En aquel diseño de política pública, los ingleses decidieron que sería más conveniente probar con la zanahoria y apartarse un poco de la clásica multa a las y los conductores que no utilizan el cinturón de seguridad. Así pues, la política que se implementó fue un sistema de premios, consistente en que se detendrían al azar a los vehículos cuyos pasajeros estuvieran portando el cinturón correctamente y darles un cupón intercambiable por una hamburguesa. En principio, esta política pública sonaba muy bien.

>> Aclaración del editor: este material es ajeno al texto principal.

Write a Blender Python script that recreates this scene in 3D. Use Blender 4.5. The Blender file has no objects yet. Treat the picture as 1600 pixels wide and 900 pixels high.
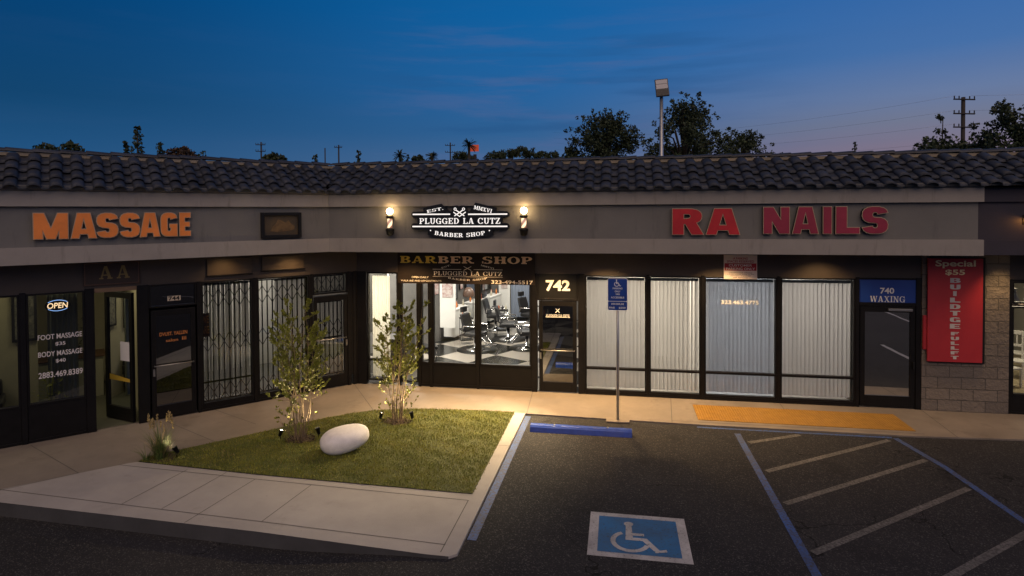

El gran problema que no previeron las personas encargadas del diseño de esta política pública es el interesante fenómeno que la academia llama «riesgo moral». El riesgo moral refiere a las acciones —normalmente oportunistas— consistentes en aprovecharse de un beneficio a costas de que la otra persona no esté informada de esta conducta. El ejemplo más ilustrativo de ello es el de los seguros: cuando alguien contrata un seguro, lo más probable es que esta persona tienda a tomar más riesgos y sea más descuidada, pues sabe que la aseguradora no puede vigilar su comportamiento. La regla, entonces, es así: a todo incentivo positivo le acompañan —en mayor o menor medida— problemas de riesgo moral.
De este modo, el riesgo moral que acompañó a la política pública del cinturón de seguridad y las hamburguesas consistió en que, entonces, muchísima gente salió a dar paseos en su automóvil esperando que les dieran el premio, lo que ocasionó un aumento dramático en el número de accidentes viales por el cuantioso número de vehículos en las calles. Esta política terminó siendo retirada. Si entonces los incentivos no parecen ser lo más conveniente, ¿qué hacer?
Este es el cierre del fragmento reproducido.